Description of the task: Return the lines exactly as they stand, from the first of the material through the line containing "R = math.radians".

** begin Material provided **

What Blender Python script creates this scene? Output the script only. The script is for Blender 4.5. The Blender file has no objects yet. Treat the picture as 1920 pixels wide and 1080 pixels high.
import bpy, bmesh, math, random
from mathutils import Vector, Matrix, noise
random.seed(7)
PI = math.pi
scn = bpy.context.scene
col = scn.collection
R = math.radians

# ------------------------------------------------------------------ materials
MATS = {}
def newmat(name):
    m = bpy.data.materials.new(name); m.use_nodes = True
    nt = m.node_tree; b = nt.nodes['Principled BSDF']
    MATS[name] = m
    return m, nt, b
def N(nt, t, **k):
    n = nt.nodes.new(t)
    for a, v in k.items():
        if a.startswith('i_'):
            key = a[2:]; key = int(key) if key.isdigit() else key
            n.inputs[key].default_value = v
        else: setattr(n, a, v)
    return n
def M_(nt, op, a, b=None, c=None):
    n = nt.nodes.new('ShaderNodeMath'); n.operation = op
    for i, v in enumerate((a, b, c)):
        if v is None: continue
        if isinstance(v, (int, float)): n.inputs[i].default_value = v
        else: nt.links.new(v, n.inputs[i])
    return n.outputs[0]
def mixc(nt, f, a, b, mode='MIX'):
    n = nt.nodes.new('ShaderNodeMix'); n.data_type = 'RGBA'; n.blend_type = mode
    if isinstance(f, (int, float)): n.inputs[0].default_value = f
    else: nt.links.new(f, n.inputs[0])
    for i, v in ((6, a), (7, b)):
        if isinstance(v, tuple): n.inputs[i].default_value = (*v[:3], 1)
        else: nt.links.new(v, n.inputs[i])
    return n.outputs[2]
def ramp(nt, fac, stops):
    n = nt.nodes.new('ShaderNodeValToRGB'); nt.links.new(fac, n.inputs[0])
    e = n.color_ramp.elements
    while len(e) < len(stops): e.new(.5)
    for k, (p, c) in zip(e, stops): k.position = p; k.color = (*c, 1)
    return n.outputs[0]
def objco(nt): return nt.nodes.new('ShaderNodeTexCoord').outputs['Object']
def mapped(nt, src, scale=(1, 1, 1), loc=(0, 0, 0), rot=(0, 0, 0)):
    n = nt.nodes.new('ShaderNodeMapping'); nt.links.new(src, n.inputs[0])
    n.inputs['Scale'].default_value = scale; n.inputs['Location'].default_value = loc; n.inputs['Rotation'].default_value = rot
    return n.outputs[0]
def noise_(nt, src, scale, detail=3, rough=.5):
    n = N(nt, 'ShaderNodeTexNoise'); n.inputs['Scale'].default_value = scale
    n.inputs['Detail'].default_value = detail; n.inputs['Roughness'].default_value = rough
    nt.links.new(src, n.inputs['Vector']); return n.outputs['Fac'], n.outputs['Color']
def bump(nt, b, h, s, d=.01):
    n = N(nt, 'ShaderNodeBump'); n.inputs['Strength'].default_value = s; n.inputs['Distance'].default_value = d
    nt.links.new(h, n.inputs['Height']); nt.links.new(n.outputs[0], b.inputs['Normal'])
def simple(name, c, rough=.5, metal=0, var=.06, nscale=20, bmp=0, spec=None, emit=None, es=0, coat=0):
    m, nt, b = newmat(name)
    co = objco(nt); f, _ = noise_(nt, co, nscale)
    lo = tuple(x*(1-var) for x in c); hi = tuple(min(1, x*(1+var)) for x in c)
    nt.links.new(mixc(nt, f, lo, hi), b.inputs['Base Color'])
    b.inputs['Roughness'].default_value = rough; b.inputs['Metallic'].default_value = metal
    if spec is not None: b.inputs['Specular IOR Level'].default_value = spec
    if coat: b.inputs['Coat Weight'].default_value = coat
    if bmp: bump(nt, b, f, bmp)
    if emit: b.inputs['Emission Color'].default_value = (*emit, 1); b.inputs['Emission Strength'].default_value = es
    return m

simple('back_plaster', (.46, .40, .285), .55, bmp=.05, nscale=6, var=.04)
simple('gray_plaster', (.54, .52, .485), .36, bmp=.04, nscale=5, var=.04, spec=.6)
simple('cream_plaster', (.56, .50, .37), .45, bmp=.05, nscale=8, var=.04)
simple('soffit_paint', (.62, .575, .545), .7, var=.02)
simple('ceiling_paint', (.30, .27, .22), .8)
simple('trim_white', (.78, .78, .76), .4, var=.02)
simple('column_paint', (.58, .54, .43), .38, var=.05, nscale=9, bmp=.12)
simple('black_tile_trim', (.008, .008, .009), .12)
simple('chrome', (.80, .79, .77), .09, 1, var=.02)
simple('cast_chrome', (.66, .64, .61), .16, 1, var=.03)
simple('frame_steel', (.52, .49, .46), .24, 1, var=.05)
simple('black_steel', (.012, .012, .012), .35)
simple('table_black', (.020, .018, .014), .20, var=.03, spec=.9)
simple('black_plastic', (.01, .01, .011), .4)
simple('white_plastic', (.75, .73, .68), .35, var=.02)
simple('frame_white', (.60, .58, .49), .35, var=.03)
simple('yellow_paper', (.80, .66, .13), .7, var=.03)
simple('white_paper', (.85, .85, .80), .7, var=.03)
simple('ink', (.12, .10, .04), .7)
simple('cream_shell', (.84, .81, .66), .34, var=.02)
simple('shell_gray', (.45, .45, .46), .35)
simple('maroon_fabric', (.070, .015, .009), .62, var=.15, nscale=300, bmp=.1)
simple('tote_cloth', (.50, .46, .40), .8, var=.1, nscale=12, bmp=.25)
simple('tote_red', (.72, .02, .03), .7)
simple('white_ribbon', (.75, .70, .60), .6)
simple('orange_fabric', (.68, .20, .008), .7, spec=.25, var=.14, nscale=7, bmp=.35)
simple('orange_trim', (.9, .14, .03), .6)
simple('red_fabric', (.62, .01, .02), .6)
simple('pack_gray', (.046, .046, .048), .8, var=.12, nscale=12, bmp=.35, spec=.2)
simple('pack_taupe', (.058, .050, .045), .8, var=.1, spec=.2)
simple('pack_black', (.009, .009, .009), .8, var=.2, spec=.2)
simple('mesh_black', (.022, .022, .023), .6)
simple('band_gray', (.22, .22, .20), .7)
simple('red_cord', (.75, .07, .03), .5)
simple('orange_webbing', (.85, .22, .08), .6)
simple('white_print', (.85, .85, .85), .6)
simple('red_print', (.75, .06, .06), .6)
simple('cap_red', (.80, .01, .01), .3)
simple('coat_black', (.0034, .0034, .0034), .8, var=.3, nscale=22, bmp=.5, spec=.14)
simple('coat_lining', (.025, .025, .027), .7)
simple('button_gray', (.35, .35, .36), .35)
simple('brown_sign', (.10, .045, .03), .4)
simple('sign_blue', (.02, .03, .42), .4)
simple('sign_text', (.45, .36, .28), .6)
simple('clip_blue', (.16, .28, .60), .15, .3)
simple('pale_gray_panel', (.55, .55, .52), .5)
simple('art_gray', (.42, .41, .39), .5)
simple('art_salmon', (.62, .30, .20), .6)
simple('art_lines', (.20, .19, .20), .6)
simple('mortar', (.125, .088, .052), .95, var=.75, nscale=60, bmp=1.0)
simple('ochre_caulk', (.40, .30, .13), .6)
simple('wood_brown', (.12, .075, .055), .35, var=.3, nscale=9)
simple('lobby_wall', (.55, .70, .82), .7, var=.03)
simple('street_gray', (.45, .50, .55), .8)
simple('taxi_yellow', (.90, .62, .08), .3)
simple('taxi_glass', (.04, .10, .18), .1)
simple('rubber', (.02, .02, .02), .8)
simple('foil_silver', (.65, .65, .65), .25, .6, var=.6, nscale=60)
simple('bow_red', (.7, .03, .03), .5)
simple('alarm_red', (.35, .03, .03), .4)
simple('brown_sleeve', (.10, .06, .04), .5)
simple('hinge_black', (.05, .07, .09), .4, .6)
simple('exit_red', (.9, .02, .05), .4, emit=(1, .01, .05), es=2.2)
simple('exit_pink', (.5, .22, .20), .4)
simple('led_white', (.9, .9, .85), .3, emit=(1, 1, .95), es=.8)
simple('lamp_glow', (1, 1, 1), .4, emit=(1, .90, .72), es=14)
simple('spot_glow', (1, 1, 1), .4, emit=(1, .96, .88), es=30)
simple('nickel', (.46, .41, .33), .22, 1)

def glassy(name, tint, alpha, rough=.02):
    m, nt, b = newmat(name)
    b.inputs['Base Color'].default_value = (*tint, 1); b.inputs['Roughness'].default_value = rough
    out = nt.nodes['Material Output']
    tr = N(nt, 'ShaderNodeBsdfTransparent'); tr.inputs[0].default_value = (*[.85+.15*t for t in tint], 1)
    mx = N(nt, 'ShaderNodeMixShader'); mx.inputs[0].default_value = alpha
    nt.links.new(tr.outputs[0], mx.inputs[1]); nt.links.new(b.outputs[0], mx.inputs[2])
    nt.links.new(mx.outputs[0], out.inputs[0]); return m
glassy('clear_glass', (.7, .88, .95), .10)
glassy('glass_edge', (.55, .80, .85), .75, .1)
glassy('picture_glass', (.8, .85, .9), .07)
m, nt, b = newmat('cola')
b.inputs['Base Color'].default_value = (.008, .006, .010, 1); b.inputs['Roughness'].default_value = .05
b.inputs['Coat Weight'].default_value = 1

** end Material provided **

Answer to the task:
What Blender Python script creates this scene? Output the script only. The script is for Blender 4.5. The Blender file has no objects yet. Treat the picture as 1920 pixels wide and 1080 pixels high.
import bpy, bmesh, math, random
from mathutils import Vector, Matrix, noise
random.seed(7)
PI = math.pi
scn = bpy.context.scene
col = scn.collection
R = math.radians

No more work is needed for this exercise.